> [Task directions]:
Print all of the data exactly.

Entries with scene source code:
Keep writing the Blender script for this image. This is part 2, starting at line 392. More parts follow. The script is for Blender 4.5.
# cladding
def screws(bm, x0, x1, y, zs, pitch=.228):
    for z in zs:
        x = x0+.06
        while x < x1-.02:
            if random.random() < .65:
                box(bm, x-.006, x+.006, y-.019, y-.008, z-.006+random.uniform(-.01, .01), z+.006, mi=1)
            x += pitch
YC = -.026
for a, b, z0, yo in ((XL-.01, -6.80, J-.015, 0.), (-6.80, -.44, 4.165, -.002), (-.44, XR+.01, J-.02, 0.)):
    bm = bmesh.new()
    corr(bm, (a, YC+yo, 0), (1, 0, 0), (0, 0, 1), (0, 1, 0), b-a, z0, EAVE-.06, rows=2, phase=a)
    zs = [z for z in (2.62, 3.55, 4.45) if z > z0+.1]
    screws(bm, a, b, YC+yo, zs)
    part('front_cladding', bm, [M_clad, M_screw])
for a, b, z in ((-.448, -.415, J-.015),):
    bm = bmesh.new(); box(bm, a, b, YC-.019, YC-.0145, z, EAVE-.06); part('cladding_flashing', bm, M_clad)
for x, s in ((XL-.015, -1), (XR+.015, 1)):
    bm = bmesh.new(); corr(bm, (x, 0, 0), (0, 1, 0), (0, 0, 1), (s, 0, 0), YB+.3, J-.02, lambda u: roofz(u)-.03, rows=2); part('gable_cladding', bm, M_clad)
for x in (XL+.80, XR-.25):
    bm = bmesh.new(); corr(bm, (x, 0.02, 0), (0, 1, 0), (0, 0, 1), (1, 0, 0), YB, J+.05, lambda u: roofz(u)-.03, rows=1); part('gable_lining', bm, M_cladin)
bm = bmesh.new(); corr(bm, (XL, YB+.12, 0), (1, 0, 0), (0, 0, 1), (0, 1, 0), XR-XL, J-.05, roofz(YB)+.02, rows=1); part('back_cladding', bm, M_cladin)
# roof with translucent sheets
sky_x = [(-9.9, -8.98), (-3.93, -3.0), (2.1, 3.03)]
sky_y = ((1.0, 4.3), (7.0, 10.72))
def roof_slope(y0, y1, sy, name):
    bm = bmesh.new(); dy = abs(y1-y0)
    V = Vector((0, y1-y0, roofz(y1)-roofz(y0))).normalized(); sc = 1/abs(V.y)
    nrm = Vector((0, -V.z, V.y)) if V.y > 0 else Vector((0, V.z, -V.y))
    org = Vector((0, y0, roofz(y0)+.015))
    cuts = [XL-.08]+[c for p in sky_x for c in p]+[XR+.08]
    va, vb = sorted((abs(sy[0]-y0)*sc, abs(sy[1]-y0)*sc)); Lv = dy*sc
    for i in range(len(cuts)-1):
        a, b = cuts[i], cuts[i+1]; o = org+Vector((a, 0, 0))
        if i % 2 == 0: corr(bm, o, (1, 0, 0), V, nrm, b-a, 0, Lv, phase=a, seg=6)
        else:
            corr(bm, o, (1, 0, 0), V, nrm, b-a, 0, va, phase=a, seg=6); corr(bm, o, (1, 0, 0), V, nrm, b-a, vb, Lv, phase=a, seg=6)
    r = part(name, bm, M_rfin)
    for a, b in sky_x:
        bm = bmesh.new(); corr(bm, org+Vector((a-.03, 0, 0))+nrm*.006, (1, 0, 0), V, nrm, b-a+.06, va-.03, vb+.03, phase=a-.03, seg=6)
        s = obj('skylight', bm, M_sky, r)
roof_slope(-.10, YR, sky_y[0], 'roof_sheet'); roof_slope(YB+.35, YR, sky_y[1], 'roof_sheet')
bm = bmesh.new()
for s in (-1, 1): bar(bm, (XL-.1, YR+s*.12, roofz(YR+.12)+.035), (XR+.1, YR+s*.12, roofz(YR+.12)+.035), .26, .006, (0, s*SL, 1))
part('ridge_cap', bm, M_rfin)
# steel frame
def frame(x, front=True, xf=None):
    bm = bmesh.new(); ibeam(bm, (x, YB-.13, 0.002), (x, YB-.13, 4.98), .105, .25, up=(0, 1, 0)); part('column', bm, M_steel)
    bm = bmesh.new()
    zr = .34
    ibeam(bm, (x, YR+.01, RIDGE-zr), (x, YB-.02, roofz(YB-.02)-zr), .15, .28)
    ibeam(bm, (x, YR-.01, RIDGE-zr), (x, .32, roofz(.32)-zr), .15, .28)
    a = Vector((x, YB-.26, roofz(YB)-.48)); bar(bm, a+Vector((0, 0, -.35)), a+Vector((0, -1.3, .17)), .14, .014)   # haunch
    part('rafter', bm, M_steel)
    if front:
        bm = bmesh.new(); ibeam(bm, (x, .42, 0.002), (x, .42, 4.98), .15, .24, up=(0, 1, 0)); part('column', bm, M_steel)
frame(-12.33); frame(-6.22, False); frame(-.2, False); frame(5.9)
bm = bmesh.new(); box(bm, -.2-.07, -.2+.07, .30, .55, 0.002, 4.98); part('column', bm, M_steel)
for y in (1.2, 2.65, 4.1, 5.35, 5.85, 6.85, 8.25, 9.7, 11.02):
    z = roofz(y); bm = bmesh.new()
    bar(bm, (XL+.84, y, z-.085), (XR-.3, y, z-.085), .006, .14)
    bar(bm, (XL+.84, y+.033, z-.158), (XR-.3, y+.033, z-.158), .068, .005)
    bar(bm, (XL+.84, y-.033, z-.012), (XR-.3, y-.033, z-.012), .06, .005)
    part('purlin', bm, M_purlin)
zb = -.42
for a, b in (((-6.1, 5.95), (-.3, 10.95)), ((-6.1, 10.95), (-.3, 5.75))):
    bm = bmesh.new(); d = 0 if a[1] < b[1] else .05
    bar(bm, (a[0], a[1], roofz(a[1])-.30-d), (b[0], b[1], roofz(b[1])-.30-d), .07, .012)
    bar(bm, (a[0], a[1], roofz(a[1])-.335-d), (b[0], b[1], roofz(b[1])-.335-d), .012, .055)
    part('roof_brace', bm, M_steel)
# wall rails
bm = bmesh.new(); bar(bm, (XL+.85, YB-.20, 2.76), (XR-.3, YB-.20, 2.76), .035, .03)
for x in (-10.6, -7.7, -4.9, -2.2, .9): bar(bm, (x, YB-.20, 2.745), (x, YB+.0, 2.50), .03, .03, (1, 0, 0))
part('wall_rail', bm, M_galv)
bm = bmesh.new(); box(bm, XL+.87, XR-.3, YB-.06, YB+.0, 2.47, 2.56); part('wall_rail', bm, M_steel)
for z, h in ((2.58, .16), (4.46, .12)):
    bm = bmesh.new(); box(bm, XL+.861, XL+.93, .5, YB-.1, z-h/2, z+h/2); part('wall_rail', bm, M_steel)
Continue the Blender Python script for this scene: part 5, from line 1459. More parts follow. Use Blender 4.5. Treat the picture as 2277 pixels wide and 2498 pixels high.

> [Output]:
Keep writing the Blender script for this image. This is part 2, starting at line 392. More parts follow. The script is for Blender 4.5.
# cladding
def screws(bm, x0, x1, y, zs, pitch=.228):
    for z in zs:
        x = x0+.06
        while x < x1-.02:
            if random.random() < .65:
                box(bm, x-.006, x+.006, y-.019, y-.008, z-.006+random.uniform(-.01, .01), z+.006, mi=1)
            x += pitch
YC = -.026
for a, b, z0, yo in ((XL-.01, -6.80, J-.015, 0.), (-6.80, -.44, 4.165, -.002), (-.44, XR+.01, J-.02, 0.)):
    bm = bmesh.new()
    corr(bm, (a, YC+yo, 0), (1, 0, 0), (0, 0, 1), (0, 1, 0), b-a, z0, EAVE-.06, rows=2, phase=a)
    zs = [z for z in (2.62, 3.55, 4.45) if z > z0+.1]
    screws(bm, a, b, YC+yo, zs)
    part('front_cladding', bm, [M_clad, M_screw])
for a, b, z in ((-.448, -.415, J-.015),):
    bm = bmesh.new(); box(bm, a, b, YC-.019, YC-.0145, z, EAVE-.06); part('cladding_flashing', bm, M_clad)
for x, s in ((XL-.015, -1), (XR+.015, 1)):
    bm = bmesh.new(); corr(bm, (x, 0, 0), (0, 1, 0), (0, 0, 1), (s, 0, 0), YB+.3, J-.02, lambda u: roofz(u)-.03, rows=2); part('gable_cladding', bm, M_clad)
for x in (XL+.80, XR-.25):
    bm = bmesh.new(); corr(bm, (x, 0.02, 0), (0, 1, 0), (0, 0, 1), (1, 0, 0), YB, J+.05, lambda u: roofz(u)-.03, rows=1); part('gable_lining', bm, M_cladin)
bm = bmesh.new(); corr(bm, (XL, YB+.12, 0), (1, 0, 0), (0, 0, 1), (0, 1, 0), XR-XL, J-.05, roofz(YB)+.02, rows=1); part('back_cladding', bm, M_cladin)
# roof with translucent sheets
sky_x = [(-9.9, -8.98), (-3.93, -3.0), (2.1, 3.03)]
sky_y = ((1.0, 4.3), (7.0, 10.72))
def roof_slope(y0, y1, sy, name):
    bm = bmesh.new(); dy = abs(y1-y0)
    V = Vector((0, y1-y0, roofz(y1)-roofz(y0))).normalized(); sc = 1/abs(V.y)
    nrm = Vector((0, -V.z, V.y)) if V.y > 0 else Vector((0, V.z, -V.y))
    org = Vector((0, y0, roofz(y0)+.015))
    cuts = [XL-.08]+[c for p in sky_x for c in p]+[XR+.08]
    va, vb = sorted((abs(sy[0]-y0)*sc, abs(sy[1]-y0)*sc)); Lv = dy*sc
    for i in range(len(cuts)-1):
        a, b = cuts[i], cuts[i+1]; o = org+Vector((a, 0, 0))
        if i % 2 == 0: corr(bm, o, (1, 0, 0), V, nrm, b-a, 0, Lv, phase=a, seg=6)
        else:
            corr(bm, o, (1, 0, 0), V, nrm, b-a, 0, va, phase=a, seg=6); corr(bm, o, (1, 0, 0), V, nrm, b-a, vb, Lv, phase=a, seg=6)
    r = part(name, bm, M_rfin)
    for a, b in sky_x:
        bm = bmesh.new(); corr(bm, org+Vector((a-.03, 0, 0))+nrm*.006, (1, 0, 0), V, nrm, b-a+.06, va-.03, vb+.03, phase=a-.03, seg=6)
        s = obj('skylight', bm, M_sky, r)
roof_slope(-.10, YR, sky_y[0], 'roof_sheet'); roof_slope(YB+.35, YR, sky_y[1], 'roof_sheet')
bm = bmesh.new()
for s in (-1, 1): bar(bm, (XL-.1, YR+s*.12, roofz(YR+.12)+.035), (XR+.1, YR+s*.12, roofz(YR+.12)+.035), .26, .006, (0, s*SL, 1))
part('ridge_cap', bm, M_rfin)
# steel frame
def frame(x, front=True, xf=None):
    bm = bmesh.new(); ibeam(bm, (x, YB-.13, 0.002), (x, YB-.13, 4.98), .105, .25, up=(0, 1, 0)); part('column', bm, M_steel)
    bm = bmesh.new()
    zr = .34
    ibeam(bm, (x, YR+.01, RIDGE-zr), (x, YB-.02, roofz(YB-.02)-zr), .15, .28)
    ibeam(bm, (x, YR-.01, RIDGE-zr), (x, .32, roofz(.32)-zr), .15, .28)
    a = Vector((x, YB-.26, roofz(YB)-.48)); bar(bm, a+Vector((0, 0, -.35)), a+Vector((0, -1.3, .17)), .14, .014)   # haunch
    part('rafter', bm, M_steel)
    if front:
        bm = bmesh.new(); ibeam(bm, (x, .42, 0.002), (x, .42, 4.98), .15, .24, up=(0, 1, 0)); part('column', bm, M_steel)
frame(-12.33); frame(-6.22, False); frame(-.2, False); frame(5.9)
bm = bmesh.new(); box(bm, -.2-.07, -.2+.07, .30, .55, 0.002, 4.98); part('column', bm, M_steel)
for y in (1.2, 2.65, 4.1, 5.35, 5.85, 6.85, 8.25, 9.7, 11.02):
    z = roofz(y); bm = bmesh.new()
    bar(bm, (XL+.84, y, z-.085), (XR-.3, y, z-.085), .006, .14)
    bar(bm, (XL+.84, y+.033, z-.158), (XR-.3, y+.033, z-.158), .068, .005)
    bar(bm, (XL+.84, y-.033, z-.012), (XR-.3, y-.033, z-.012), .06, .005)
    part('purlin', bm, M_purlin)
zb = -.42
for a, b in (((-6.1, 5.95), (-.3, 10.95)), ((-6.1, 10.95), (-.3, 5.75))):
    bm = bmesh.new(); d = 0 if a[1] < b[1] else .05
    bar(bm, (a[0], a[1], roofz(a[1])-.30-d), (b[0], b[1], roofz(b[1])-.30-d), .07, .012)
    bar(bm, (a[0], a[1], roofz(a[1])-.335-d), (b[0], b[1], roofz(b[1])-.335-d), .012, .055)
    part('roof_brace', bm, M_steel)
# wall rails
bm = bmesh.new(); bar(bm, (XL+.85, YB-.20, 2.76), (XR-.3, YB-.20, 2.76), .035, .03)
for x in (-10.6, -7.7, -4.9, -2.2, .9): bar(bm, (x, YB-.20, 2.745), (x, YB+.0, 2.50), .03, .03, (1, 0, 0))
part('wall_rail', bm, M_galv)
bm = bmesh.new(); box(bm, XL+.87, XR-.3, YB-.06, YB+.0, 2.47, 2.56); part('wall_rail', bm, M_steel)
for z, h in ((2.58, .16), (4.46, .12)):
    bm = bmesh.new(); box(bm, XL+.861, XL+.93, .5, YB-.1, z-h/2, z+h/2); part('wall_rail', bm, M_steel)
Continue the Blender Python script for this scene: part 5, from line 1459. More parts follow. Use Blender 4.5. Treat the picture as 2277 pixels wide and 2498 pixels high.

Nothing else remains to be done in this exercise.